On 07/27/2016 10:11 PM, Andrew M wrote:
FYI, there seems to be a limitation of the implementation of params for
textual SQL - params appears to silently insert single quotes,
preventing the use of params to describe column names in the SQL query.

that's SQL . Bound parameters are not Python string interpolations. They are specifically for values and do not act as substitutions for identifiers. If you want just plain string interpolations, use string.format().



The workaround is to use a conventional string with Python .format
(which in my mind begs the question as to why SQLAlchemy needs its own
method handling params ... ?).

Bound parameters are an essential part of SQL. They allow a SQL statement to be defined semantically without any data inside of them. Some databases use these semantic structures to produce query plans, or represent them as prepared statements, both of which can be reused for any number of parameter sets.
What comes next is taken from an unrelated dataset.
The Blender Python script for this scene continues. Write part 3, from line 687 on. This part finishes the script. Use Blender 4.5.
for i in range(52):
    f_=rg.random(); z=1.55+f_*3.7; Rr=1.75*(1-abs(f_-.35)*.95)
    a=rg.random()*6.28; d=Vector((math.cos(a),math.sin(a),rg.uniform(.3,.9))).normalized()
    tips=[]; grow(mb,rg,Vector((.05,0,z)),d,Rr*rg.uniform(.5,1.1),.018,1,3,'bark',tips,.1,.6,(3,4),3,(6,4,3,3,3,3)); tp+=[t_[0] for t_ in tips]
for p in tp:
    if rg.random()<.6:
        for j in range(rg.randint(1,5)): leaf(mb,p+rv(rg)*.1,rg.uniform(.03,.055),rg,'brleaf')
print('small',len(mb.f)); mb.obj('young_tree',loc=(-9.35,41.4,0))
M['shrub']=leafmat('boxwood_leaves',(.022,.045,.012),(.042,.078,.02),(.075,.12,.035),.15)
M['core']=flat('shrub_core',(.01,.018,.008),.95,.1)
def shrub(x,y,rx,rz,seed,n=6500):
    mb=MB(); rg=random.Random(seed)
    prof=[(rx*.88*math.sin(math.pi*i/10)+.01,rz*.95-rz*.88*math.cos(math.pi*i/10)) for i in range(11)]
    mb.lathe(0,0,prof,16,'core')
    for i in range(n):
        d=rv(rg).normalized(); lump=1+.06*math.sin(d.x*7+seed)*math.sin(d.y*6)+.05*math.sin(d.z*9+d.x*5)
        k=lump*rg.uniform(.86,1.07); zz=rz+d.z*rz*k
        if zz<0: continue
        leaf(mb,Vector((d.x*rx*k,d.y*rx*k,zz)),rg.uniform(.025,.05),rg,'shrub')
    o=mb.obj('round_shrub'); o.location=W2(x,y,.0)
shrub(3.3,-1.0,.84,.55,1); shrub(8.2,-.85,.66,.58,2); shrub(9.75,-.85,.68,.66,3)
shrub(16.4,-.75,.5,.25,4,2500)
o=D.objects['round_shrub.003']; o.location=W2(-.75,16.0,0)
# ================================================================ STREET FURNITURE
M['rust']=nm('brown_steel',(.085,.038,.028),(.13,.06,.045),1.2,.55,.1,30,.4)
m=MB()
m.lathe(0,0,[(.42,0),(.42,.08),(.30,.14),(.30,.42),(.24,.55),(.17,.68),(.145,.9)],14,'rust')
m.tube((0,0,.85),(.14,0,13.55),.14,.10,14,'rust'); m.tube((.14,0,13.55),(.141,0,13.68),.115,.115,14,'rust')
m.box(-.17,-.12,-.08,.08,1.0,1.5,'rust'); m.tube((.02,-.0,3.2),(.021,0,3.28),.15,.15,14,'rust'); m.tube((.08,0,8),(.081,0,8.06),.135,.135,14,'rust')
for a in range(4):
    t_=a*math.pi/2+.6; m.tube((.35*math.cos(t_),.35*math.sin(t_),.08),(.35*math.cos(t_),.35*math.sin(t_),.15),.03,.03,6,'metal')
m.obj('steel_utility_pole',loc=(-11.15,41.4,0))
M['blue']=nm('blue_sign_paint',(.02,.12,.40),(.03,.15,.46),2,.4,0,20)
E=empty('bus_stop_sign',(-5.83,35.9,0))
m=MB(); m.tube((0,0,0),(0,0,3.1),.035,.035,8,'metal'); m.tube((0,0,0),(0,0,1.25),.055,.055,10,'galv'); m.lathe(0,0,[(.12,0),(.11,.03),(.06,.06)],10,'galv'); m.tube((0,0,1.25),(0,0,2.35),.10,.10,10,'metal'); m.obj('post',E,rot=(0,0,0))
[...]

Beyond that, bound parameters provide a layer of data marshaling from the database Python driver (DBAPI) to the native protocol used by the backend (note that bound parameters are typically typed). Most famously, bound parameters provide the only way to guarantee against SQL injection attacks by creating a full barrier between the intent of the statement (e.g. its structure) and data values provided from the outside.

links:

https://en.wikipedia.org/wiki/Prepared_statement - note that bound parameters are used in non-prepared statements as well, often the DBAPI drivers will in fact do the string escaping themselves when traditional server side binding is not available

https://www.python.org/dev/peps/pep-0249/#id15 - DBAPI execute(), see paramstyle

http://use-the-index-luke.com/sql/where-clause/bind-parameters




To explain, I was trying to use a parameter for the column name as well
as the value:

    session.query(Table).filter(:column_name =
:value).params(column_name='foo', value = 'bar')

And when this didn't work, I tried putting :value in single quotes:

    session.query(Table).filter(:column_name =
':value').params(column_name='foo', value = 'bar')

This threw an error which revealed that params was inserting single
quotes (and preventing the use of params to describe column names, as
column names can't be encapsulated in SQL):

    LINE 1: SELECT * FROM Table WHERE 'foo' = ''bar'' ...

My workaround is to use from_statement with Python format:'

    session.query(Table).from_statement("SELECT * FROM Table WHERE
{column_name} = '{value}'".format(column_name='foo', value='bar'))

Regards,
Andrew

p.s. Am loving SQLAlchemy, thank you.